DIRECTIONS »
Everything from the line with "Cc.append((c[0]*k*(.62 if sh" through the line with "for c in Cc: buf" should be repeated exactly, both of those lines included, and nothing else.
+===+
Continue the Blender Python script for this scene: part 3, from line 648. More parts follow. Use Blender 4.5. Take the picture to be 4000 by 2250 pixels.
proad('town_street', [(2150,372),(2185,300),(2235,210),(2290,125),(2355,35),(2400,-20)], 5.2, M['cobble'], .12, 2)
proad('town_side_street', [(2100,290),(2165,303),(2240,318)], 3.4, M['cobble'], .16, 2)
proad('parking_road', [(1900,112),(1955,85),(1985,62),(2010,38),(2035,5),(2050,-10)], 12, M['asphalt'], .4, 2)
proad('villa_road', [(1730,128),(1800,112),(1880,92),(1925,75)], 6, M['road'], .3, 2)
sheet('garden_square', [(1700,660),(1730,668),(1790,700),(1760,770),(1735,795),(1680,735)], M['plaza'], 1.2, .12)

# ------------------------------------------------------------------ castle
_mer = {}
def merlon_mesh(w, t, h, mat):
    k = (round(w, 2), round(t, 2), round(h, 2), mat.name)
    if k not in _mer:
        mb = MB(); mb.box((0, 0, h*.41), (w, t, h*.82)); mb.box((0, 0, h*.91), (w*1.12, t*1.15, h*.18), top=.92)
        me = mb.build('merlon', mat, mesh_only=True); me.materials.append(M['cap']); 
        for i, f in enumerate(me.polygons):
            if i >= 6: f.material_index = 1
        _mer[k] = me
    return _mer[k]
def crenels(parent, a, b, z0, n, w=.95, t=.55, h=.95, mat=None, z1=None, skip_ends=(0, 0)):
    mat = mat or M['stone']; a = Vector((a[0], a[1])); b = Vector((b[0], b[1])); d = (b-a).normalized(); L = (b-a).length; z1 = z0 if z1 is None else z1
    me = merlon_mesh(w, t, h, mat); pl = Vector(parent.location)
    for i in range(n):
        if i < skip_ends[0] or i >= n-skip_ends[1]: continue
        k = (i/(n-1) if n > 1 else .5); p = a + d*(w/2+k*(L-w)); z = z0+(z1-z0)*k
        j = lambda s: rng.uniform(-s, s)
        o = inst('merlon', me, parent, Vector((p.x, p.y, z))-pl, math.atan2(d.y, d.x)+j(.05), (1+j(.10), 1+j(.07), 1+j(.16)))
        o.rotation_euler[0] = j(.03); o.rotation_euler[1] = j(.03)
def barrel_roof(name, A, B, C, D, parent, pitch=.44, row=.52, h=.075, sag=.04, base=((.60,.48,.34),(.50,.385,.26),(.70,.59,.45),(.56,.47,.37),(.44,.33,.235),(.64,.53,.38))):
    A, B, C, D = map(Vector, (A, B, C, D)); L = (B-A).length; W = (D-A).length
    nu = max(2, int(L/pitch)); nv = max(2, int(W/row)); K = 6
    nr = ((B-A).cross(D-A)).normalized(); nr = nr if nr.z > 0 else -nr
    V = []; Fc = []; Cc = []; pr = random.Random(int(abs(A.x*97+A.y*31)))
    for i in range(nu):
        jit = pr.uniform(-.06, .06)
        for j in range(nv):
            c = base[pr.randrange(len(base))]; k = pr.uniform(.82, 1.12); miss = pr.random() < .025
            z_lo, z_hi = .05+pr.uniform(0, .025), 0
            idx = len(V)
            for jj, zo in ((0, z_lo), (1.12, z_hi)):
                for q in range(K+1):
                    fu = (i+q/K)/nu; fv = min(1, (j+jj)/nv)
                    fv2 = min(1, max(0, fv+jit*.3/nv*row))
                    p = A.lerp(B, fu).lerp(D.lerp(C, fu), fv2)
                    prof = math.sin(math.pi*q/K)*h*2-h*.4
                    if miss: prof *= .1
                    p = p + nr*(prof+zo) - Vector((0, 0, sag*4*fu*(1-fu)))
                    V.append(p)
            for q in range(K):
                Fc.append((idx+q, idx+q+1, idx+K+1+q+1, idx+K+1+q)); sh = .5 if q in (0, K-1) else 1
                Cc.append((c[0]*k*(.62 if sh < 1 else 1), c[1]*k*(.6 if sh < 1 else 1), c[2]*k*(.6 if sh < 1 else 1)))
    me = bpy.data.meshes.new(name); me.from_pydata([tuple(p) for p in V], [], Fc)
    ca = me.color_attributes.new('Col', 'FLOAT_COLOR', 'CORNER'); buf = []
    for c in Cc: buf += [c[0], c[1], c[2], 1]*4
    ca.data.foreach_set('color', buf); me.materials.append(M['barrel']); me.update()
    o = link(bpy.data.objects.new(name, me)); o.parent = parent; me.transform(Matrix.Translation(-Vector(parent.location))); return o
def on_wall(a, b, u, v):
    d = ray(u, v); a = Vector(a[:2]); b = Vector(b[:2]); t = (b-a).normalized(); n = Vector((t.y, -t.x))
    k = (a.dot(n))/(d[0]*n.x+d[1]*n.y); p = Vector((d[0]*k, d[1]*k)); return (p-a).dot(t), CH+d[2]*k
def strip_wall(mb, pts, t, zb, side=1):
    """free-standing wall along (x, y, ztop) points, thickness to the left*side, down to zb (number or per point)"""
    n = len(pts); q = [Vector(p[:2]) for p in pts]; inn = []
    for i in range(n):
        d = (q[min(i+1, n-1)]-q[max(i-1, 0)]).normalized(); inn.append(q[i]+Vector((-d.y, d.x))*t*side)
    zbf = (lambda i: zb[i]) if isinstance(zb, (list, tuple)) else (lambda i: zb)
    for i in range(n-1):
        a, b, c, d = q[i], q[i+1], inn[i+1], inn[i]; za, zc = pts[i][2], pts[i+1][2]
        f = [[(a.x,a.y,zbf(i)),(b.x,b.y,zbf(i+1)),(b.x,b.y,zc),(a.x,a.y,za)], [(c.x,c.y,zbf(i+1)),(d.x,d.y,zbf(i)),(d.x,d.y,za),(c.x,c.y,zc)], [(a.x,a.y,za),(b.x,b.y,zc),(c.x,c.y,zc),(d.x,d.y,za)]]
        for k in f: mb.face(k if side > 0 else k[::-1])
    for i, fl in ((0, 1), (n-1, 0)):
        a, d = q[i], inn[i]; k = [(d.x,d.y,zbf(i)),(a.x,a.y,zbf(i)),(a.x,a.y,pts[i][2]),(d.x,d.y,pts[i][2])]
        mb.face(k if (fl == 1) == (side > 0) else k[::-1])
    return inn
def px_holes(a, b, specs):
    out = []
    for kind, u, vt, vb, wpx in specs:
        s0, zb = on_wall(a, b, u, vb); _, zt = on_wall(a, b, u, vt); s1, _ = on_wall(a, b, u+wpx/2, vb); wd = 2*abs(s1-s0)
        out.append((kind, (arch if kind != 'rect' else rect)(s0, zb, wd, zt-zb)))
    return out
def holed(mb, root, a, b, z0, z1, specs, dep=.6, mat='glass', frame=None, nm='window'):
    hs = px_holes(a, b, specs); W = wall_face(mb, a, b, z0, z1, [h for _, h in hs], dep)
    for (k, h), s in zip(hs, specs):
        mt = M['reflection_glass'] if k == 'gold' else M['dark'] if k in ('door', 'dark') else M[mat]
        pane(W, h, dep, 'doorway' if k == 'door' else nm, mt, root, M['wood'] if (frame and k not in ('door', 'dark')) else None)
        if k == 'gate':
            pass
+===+
EXERCISE RESPONSE »
                Cc.append((c[0]*k*(.62 if sh < 1 else 1), c[1]*k*(.6 if sh < 1 else 1), c[2]*k*(.6 if sh < 1 else 1)))
    me = bpy.data.meshes.new(name); me.from_pydata([tuple(p) for p in V], [], Fc)
    ca = me.color_attributes.new('Col', 'FLOAT_COLOR', 'CORNER'); buf = []
    for c in Cc: buf += [c[0], c[1], c[2], 1]*4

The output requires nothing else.